この時代を正当に再評価する必要がある
2017年11月21日
アメリカのジャパノロジスト、スーザン・B・ハンレーが「江戸時代の遺産」(指昭博訳・中央公論社・1990年)を書いたのはもう今から30年近く前のことだ。そして彼女はこの時代の庶民生活が豊かだったことを指摘し、「19世紀に生きたならば、金持ならイギリス、労働者ならば日本に住みたい」と述べている。
たしかに、江戸時代の庶民はかなり豊かだったし、また、文化文政時代(1804~1830年)やその前後には庶民文化の花が開いたのだった。
黄表紙の恋川春町・山東京伝、「東海道中膝栗毛」の十返舎一九、読本の上田秋成(「雨月物語」の作者)、「南総里見八犬伝」の曲亭(滝沢)馬琴、和歌の良寛、俳諧の与謝野蕪村らが活躍した時代だ。

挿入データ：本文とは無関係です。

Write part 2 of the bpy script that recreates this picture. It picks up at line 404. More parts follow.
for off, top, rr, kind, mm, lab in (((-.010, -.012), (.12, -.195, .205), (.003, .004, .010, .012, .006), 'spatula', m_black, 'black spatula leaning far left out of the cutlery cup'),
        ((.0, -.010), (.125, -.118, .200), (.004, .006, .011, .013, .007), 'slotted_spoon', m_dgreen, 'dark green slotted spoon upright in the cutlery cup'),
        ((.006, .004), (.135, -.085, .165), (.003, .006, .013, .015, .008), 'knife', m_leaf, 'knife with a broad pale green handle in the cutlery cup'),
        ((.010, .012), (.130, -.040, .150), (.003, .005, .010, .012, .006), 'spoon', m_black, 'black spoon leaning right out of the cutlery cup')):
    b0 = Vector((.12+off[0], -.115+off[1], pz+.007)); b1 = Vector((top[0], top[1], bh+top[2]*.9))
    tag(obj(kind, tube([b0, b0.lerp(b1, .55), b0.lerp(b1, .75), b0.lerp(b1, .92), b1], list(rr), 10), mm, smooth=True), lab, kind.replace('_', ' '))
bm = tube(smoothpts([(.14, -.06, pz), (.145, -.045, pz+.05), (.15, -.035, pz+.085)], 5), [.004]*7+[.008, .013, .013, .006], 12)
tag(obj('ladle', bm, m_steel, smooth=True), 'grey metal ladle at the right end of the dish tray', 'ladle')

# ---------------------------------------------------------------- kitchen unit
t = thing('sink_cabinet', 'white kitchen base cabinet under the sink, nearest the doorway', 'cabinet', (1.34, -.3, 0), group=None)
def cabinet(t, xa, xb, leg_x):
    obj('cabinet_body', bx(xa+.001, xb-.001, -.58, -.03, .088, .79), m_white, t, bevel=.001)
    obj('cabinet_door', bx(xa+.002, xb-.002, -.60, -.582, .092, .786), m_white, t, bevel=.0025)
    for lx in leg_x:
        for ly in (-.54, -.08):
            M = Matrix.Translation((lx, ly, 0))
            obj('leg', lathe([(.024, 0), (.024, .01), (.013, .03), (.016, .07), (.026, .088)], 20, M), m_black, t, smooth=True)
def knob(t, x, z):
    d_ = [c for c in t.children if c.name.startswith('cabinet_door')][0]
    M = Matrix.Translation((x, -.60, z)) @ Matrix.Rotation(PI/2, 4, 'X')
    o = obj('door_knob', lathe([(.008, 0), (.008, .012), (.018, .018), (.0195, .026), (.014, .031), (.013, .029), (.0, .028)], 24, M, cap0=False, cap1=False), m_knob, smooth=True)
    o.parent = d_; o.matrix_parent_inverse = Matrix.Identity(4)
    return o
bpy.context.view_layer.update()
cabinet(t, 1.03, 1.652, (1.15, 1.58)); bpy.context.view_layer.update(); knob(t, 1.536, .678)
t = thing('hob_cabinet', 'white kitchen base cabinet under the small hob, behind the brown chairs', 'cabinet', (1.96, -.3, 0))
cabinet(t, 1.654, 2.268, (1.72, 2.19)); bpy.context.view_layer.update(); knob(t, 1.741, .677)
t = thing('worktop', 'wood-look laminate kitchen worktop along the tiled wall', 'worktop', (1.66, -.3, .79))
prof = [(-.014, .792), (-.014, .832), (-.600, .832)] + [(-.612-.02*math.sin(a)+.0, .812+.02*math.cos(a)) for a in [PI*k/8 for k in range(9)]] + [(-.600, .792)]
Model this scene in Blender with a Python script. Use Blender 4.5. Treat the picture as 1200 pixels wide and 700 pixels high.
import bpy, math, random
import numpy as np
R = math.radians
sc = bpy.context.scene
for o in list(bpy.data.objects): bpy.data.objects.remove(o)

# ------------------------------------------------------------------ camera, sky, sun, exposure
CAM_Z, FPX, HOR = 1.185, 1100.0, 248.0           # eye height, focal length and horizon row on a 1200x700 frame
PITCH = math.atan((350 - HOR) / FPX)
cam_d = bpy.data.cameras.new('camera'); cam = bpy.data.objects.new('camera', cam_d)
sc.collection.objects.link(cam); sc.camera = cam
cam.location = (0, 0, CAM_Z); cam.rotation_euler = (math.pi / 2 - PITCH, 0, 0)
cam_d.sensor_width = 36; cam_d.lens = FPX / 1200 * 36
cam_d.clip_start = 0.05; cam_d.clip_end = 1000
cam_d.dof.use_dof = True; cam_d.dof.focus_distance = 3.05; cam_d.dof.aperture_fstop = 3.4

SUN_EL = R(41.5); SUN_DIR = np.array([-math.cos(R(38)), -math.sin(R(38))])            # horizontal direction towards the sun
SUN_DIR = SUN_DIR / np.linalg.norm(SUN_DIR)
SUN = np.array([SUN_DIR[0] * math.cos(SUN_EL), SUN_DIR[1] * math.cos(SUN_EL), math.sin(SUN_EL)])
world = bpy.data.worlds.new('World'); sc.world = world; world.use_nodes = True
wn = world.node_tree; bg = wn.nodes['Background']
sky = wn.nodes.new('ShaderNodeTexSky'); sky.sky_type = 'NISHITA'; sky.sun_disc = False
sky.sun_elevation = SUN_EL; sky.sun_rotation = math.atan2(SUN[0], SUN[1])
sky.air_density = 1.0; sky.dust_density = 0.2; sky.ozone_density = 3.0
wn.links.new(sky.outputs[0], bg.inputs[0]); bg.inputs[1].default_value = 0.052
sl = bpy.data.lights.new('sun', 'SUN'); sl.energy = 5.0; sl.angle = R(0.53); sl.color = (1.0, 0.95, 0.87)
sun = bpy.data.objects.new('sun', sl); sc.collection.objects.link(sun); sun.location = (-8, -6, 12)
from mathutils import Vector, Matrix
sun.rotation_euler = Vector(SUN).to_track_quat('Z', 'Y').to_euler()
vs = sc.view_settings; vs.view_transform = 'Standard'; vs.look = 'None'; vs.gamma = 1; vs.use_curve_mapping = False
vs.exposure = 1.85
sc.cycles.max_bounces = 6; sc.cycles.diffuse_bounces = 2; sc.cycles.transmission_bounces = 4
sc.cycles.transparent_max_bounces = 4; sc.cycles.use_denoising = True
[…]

国学や蘭学では本居宣長や杉田玄白、浮世絵の喜多川歌麿・葛飾北斎、文人画の池大雅・谷文晁、日本画の円山応挙とまさに多士済々だった。歌舞伎も4代目鶴屋南北が脚本を書き、7代目市川団十郎・3代目尾上菊五郎が活躍した時代でもある。相撲が隆盛を極めたのもこの時代。雷電為右衛門が活躍し、江戸相撲は大いに盛り上がっていた。